▶ [Entries]
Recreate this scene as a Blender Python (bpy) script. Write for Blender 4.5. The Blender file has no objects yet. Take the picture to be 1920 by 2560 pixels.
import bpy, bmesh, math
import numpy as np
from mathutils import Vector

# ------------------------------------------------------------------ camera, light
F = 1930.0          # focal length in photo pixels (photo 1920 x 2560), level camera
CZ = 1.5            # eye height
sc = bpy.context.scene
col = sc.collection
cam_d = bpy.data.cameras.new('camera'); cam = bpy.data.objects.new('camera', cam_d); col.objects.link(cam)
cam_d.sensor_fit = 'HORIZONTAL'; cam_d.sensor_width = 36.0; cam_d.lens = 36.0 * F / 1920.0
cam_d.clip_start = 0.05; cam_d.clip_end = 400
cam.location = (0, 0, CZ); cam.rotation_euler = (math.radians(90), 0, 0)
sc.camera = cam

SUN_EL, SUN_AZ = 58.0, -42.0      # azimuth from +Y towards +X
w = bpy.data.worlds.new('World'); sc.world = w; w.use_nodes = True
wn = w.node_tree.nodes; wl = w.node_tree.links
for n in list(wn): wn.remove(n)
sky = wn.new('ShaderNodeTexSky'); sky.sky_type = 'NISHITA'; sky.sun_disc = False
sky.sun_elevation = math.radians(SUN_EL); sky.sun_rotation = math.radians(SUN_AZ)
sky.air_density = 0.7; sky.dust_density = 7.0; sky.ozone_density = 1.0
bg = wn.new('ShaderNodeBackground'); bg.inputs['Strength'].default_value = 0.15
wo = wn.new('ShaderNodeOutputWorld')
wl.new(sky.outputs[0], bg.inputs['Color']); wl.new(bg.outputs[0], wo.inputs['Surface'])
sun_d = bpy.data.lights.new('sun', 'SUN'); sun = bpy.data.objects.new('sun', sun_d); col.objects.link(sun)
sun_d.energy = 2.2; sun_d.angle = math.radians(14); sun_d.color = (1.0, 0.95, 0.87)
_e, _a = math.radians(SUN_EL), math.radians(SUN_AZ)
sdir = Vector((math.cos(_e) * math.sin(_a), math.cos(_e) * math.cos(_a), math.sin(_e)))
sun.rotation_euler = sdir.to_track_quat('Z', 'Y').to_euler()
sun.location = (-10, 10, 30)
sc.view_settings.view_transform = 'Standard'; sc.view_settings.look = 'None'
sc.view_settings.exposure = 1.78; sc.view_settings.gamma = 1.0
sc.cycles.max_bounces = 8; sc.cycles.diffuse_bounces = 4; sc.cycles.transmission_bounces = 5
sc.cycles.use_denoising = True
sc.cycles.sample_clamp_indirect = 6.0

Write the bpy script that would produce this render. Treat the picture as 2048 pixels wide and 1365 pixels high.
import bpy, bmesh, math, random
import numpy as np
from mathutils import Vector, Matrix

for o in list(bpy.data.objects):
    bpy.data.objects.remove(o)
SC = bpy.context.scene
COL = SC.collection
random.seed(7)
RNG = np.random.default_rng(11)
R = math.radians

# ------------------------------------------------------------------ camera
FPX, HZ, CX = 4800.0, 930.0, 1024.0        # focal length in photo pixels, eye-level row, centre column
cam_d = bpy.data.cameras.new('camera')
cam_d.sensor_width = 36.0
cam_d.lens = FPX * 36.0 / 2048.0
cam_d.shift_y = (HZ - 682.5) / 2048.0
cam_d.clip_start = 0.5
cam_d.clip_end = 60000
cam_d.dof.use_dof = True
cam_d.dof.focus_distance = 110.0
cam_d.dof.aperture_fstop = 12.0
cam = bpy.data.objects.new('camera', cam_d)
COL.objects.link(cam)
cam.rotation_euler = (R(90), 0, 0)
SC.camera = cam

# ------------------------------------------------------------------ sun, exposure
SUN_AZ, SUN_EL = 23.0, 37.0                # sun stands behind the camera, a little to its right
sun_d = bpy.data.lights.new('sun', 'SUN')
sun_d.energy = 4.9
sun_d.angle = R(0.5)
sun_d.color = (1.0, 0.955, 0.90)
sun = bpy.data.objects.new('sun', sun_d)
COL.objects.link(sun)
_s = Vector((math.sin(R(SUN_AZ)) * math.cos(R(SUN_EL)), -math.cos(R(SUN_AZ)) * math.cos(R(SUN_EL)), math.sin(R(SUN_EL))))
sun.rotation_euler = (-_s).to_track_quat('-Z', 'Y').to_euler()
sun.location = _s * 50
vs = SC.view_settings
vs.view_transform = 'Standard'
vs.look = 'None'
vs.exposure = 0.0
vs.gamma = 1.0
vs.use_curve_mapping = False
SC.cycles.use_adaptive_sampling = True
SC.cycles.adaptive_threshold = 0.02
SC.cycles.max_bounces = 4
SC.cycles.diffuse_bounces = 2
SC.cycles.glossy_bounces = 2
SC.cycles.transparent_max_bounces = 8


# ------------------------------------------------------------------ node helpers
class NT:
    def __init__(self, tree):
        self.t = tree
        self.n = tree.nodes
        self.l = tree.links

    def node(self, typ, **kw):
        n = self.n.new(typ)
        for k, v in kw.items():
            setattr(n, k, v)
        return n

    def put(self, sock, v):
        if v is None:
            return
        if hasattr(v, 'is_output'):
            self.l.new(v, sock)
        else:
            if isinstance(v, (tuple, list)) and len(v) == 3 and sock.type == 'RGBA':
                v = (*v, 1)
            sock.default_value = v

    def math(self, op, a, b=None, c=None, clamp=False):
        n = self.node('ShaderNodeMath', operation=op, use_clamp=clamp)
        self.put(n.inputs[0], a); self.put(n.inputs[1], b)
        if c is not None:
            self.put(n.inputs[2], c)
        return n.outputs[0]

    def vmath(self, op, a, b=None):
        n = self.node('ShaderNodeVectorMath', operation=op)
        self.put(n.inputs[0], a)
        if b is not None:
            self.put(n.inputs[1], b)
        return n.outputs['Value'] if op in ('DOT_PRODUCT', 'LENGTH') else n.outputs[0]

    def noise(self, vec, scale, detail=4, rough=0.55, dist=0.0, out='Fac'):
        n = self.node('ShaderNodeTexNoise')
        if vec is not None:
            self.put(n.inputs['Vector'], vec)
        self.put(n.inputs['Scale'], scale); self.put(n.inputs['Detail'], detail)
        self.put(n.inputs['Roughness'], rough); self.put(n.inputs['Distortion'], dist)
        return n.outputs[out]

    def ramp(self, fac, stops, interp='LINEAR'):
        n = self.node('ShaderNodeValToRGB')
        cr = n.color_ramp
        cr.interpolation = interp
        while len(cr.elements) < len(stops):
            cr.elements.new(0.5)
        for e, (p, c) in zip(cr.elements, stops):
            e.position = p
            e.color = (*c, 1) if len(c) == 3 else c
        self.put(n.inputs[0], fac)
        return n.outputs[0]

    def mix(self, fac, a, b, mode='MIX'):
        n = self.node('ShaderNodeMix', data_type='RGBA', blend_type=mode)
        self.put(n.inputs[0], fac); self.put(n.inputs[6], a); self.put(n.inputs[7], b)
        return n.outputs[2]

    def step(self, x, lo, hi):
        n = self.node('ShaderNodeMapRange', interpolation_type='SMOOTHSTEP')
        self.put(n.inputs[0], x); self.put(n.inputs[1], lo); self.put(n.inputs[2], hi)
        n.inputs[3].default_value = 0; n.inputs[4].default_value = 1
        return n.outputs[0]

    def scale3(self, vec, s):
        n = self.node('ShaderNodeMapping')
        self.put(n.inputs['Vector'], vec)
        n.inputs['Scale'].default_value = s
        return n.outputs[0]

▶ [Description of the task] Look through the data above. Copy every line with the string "picture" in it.

▶ [Exercise response]
Recreate this scene as a Blender Python (bpy) script. Write for Blender 4.5. The Blender file has no objects yet. Take the picture to be 1920 by 2560 pixels.
Write the bpy script that would produce this render. Treat the picture as 2048 pixels wide and 1365 pixels high.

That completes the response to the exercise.